This work won the 2008 commission from the Michigan Music Teachers Midwest Competition.
The following goals were in the composer’s mind when he created The Fiddler and the Dragon:
1) write a piece that will be effective as a musical composition, or as a “play,” for violin, piano, and two
characters played by the same person,
2) amalgamate American fiddle music with Twenty-first Century techniques of harmony and counterpoint, and
3) after reading these program notes, make the audience
think deeply about the topic of the play, or the enjoyment of the music without text, whichever performance may be given.
All of the composer’s goals were achieved. Before knowing the topic of the play, only one, out of
fourteen people who reviewed the composition, knew what the play was about! Then, it occurred to the
composer that all of his “critics” were well-educated people who seemed to be uninformed about one of
our country’s greatest problems, namely, drug abuse.
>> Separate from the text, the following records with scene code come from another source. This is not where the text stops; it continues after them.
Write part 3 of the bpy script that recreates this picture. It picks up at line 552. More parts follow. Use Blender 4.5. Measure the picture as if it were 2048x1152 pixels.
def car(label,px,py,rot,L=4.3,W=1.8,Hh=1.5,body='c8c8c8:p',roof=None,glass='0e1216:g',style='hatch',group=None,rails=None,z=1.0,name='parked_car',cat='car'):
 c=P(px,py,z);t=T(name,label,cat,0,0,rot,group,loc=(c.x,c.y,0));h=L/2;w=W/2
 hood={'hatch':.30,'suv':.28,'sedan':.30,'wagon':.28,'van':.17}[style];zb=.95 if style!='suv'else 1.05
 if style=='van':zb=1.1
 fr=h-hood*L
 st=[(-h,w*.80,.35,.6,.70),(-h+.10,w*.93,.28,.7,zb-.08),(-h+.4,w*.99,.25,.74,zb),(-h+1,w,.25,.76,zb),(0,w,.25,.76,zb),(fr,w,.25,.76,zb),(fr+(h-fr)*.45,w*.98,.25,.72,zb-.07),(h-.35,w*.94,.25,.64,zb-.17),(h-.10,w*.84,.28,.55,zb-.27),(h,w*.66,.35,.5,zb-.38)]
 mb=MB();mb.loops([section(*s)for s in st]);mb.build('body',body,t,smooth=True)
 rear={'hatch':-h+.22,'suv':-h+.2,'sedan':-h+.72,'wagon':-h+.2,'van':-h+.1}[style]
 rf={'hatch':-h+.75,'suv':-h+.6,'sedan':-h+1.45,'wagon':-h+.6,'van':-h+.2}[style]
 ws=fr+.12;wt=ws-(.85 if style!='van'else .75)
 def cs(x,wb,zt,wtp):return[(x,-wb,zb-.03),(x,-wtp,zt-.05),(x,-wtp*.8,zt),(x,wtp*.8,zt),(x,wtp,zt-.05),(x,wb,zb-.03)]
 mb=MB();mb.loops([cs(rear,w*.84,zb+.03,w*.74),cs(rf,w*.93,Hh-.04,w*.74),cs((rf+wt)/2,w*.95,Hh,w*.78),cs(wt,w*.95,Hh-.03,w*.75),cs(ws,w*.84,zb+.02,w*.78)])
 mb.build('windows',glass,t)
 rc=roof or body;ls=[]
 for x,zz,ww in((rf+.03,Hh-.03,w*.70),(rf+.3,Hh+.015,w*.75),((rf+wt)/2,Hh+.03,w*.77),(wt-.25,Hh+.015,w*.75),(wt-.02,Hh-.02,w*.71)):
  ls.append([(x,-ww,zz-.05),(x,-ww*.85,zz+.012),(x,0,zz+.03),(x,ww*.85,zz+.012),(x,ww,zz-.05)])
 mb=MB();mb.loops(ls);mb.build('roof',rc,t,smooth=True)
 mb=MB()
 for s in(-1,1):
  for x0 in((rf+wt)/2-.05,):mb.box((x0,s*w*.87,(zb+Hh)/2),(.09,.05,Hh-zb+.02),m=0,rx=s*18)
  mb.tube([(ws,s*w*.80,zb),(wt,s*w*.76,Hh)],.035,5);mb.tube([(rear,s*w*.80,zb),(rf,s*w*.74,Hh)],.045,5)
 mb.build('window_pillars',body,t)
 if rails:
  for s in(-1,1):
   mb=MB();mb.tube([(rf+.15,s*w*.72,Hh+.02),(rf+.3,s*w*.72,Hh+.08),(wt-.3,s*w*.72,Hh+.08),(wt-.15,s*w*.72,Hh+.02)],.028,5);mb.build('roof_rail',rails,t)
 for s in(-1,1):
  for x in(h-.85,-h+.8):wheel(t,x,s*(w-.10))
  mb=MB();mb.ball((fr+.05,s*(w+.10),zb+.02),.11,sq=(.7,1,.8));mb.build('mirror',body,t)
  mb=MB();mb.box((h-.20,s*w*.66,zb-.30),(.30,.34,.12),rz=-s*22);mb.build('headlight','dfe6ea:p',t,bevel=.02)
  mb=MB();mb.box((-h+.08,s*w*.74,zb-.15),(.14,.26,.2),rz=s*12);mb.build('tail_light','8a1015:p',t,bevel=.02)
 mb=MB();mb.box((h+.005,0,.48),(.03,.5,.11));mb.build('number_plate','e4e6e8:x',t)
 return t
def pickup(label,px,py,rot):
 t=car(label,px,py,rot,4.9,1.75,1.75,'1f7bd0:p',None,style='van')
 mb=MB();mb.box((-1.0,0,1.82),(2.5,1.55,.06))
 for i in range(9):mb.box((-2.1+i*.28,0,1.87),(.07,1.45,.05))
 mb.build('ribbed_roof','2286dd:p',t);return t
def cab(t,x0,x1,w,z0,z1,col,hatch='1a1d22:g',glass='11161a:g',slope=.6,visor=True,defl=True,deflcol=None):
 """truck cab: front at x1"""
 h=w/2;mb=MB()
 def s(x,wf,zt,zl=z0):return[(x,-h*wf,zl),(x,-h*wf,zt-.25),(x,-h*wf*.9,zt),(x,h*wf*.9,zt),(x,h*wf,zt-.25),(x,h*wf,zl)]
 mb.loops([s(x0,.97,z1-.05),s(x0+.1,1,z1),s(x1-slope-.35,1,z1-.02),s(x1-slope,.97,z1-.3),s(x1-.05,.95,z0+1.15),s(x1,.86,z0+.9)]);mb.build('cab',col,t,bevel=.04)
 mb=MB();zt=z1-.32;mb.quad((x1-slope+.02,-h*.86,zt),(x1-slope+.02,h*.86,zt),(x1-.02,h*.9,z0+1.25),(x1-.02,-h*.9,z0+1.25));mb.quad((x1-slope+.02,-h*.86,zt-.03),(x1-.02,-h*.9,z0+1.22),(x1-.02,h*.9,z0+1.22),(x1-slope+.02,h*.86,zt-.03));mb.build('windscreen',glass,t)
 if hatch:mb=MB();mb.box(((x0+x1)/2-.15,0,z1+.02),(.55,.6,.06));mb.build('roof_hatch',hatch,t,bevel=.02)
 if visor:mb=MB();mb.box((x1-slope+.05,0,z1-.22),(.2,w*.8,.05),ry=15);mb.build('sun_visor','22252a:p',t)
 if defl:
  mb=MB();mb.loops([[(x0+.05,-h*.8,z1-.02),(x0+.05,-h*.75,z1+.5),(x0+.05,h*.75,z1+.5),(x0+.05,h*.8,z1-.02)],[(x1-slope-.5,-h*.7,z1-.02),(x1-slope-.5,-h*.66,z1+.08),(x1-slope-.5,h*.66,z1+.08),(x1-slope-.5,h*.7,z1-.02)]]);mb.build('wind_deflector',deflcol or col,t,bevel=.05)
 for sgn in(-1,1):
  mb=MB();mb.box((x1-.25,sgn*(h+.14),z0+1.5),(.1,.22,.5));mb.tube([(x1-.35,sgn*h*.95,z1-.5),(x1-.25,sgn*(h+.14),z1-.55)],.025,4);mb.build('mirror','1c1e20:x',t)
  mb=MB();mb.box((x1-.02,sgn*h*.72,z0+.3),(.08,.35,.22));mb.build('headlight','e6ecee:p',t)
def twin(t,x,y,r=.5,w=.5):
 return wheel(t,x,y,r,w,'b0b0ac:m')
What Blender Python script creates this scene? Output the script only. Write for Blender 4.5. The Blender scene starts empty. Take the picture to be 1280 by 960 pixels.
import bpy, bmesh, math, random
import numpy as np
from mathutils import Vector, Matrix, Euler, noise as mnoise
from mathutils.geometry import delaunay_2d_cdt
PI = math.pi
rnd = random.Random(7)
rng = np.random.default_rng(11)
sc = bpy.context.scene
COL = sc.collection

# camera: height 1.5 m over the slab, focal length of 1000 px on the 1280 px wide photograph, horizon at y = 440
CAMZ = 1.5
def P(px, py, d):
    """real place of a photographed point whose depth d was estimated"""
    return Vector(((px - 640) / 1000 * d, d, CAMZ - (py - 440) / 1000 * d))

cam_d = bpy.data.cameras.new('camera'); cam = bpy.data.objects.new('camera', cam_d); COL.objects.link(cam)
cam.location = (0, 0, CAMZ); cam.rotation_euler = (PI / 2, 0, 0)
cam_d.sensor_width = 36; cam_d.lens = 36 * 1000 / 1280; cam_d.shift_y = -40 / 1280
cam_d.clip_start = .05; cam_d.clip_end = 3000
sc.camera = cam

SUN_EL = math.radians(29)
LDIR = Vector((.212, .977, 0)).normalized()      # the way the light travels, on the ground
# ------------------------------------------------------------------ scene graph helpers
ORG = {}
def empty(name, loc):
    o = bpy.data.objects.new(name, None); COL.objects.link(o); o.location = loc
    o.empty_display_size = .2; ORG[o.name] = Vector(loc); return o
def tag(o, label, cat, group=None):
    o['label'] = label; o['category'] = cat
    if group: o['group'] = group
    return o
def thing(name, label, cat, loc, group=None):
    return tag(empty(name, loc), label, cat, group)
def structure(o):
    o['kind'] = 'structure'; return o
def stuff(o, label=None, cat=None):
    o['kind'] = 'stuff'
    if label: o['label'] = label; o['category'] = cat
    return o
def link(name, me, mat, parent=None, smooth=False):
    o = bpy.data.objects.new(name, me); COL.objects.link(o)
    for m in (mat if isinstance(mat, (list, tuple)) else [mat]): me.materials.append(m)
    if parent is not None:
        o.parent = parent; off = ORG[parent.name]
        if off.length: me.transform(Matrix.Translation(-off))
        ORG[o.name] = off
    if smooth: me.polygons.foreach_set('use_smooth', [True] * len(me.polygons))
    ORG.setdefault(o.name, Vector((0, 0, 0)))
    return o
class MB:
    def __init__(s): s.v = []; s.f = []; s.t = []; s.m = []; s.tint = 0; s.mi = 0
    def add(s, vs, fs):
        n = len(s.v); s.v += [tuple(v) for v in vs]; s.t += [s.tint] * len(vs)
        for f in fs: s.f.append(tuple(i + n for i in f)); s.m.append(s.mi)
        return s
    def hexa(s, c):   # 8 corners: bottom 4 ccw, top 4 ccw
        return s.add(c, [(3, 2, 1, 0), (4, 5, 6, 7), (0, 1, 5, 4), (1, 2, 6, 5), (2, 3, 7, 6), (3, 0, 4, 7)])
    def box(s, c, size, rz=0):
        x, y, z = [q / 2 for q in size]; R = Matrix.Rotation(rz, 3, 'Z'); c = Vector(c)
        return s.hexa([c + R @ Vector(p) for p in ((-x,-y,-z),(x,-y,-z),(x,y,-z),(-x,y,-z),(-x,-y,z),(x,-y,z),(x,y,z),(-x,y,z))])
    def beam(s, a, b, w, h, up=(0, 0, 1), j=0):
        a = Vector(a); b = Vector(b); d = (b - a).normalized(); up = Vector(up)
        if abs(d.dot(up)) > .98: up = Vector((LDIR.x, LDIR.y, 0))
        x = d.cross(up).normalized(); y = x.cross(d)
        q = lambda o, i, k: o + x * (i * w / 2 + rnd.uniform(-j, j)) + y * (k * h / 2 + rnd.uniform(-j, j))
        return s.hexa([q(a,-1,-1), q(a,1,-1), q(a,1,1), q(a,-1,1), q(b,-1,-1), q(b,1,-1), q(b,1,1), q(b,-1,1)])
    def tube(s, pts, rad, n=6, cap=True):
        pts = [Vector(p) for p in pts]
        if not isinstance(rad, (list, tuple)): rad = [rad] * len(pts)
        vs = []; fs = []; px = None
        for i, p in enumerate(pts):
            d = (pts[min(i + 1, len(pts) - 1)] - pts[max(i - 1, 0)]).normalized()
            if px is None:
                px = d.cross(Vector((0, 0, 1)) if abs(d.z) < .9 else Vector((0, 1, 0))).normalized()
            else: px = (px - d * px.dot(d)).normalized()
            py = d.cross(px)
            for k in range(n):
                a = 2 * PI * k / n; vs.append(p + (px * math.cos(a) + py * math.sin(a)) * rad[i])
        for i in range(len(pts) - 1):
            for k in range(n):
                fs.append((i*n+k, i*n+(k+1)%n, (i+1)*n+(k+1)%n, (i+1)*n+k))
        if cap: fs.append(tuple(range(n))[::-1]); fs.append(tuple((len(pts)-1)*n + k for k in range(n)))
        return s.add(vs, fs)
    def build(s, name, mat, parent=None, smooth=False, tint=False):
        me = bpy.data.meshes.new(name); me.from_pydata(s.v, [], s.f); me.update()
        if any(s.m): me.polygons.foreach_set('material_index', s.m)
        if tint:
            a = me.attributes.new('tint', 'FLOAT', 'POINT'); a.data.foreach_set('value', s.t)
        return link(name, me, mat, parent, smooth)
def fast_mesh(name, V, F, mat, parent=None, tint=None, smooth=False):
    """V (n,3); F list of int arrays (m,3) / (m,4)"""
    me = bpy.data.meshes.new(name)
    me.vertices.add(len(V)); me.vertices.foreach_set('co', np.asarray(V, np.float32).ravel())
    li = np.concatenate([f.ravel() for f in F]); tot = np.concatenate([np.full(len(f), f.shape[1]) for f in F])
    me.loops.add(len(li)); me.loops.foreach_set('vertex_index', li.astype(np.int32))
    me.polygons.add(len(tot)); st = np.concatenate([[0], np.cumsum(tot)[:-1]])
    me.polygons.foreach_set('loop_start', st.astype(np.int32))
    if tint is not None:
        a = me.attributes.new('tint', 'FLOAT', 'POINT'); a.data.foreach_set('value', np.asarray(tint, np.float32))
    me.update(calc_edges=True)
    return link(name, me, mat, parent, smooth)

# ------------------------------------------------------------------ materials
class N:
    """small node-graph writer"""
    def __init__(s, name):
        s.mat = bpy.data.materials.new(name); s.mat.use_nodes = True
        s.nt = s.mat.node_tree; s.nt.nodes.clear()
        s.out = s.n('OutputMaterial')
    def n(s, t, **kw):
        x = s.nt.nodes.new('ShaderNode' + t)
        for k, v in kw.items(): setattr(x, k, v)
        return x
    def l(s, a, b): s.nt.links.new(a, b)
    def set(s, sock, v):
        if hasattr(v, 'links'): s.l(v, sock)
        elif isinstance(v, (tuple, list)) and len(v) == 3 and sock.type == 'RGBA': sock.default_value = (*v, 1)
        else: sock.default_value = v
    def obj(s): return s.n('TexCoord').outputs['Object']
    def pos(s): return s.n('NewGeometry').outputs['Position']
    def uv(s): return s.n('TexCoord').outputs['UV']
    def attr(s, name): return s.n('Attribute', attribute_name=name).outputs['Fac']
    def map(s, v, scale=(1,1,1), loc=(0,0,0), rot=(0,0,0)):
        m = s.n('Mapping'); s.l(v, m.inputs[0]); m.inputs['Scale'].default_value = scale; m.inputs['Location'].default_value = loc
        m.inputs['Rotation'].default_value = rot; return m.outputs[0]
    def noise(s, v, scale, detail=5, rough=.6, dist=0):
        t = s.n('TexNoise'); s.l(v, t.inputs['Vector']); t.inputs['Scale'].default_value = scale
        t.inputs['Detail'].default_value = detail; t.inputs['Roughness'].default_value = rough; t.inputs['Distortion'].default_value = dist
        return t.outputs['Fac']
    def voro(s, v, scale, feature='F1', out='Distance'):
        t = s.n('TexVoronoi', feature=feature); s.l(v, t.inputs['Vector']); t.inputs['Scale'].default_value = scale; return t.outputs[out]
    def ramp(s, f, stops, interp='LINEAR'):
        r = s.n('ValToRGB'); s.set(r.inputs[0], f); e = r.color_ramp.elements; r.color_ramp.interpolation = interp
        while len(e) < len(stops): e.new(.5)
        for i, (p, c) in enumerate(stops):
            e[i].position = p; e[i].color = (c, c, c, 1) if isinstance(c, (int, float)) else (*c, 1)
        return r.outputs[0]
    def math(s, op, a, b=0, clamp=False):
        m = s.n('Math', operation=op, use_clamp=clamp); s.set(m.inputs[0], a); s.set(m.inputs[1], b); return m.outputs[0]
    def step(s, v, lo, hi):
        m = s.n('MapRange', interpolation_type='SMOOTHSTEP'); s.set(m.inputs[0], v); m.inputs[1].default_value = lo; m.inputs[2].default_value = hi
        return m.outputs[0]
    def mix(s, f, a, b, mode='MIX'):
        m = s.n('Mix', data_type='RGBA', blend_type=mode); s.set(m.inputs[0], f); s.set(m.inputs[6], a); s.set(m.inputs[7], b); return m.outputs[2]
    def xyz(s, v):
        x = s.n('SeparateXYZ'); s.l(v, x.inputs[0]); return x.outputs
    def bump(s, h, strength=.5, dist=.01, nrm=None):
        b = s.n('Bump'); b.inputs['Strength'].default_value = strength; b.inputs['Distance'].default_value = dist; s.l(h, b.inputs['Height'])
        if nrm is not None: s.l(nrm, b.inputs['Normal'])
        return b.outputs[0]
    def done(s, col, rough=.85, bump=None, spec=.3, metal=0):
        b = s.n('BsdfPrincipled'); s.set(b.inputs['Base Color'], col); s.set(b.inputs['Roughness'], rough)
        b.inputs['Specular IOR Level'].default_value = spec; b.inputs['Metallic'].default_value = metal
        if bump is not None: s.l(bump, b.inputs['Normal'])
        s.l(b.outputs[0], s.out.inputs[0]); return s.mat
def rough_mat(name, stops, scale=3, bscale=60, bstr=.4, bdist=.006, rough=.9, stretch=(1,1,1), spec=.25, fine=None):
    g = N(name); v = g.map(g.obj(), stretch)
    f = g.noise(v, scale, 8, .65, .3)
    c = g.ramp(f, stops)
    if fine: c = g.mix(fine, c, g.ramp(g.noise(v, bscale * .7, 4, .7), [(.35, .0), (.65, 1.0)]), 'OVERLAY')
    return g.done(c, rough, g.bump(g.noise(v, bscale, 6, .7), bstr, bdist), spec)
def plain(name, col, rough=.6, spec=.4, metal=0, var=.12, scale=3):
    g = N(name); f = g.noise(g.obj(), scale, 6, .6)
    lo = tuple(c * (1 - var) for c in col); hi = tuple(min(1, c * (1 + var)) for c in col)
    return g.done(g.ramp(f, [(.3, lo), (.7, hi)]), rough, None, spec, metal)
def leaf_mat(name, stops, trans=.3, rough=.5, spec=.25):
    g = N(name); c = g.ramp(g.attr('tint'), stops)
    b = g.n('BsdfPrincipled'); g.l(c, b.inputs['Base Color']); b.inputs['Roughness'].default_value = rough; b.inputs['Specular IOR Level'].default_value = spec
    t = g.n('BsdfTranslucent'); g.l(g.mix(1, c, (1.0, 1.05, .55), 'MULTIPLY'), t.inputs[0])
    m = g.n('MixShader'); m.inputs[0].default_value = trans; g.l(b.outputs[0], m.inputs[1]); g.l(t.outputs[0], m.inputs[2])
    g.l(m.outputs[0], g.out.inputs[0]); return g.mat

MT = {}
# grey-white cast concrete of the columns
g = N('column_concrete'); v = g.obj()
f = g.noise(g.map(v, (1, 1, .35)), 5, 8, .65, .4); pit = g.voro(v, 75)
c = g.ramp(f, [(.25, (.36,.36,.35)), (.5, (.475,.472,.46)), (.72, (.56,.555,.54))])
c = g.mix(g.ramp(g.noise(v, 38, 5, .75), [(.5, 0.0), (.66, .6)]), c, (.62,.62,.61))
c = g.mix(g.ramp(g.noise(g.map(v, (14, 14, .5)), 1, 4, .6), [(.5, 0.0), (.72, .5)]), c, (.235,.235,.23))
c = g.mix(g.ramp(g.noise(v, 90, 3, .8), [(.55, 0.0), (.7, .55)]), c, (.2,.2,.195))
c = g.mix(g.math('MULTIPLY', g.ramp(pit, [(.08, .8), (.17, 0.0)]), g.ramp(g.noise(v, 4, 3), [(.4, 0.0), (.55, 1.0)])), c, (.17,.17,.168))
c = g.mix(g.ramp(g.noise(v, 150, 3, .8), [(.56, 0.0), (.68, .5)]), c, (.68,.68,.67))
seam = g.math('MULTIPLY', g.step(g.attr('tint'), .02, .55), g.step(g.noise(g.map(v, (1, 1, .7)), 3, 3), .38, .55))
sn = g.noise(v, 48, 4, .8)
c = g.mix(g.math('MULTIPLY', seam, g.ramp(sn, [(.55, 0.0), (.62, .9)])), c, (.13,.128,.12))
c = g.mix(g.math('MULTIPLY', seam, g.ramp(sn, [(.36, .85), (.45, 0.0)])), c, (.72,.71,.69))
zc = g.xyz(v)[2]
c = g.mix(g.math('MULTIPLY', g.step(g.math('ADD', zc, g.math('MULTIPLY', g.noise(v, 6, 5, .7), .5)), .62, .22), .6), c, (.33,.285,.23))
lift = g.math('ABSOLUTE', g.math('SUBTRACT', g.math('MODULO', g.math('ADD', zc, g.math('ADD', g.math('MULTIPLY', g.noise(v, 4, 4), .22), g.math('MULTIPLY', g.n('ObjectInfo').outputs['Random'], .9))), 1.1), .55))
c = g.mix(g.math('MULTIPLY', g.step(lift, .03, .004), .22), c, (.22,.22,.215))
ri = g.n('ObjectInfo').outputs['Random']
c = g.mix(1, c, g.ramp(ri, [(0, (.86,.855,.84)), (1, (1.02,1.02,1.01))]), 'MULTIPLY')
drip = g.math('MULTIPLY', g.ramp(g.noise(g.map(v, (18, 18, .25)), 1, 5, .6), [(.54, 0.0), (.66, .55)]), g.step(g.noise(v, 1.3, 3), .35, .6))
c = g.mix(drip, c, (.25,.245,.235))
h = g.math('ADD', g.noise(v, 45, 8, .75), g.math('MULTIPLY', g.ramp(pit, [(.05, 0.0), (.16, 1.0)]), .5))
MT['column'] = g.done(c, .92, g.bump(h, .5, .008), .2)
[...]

The composer’s critics never heard of such terms
as “chasing the dragon” (starting drug abuse), “light-orange-colored candy” (the base of crack cocaine)
and “sweet-smelling smoke” (marijuana). This composition is about what illegal drugs can do to people
who fall into addiction. Dagon, the dragon, and son of Satan, is very much alive today. One way or
another, drug abuse touches every American family; in fact, drug abuse is a scourge all over the world.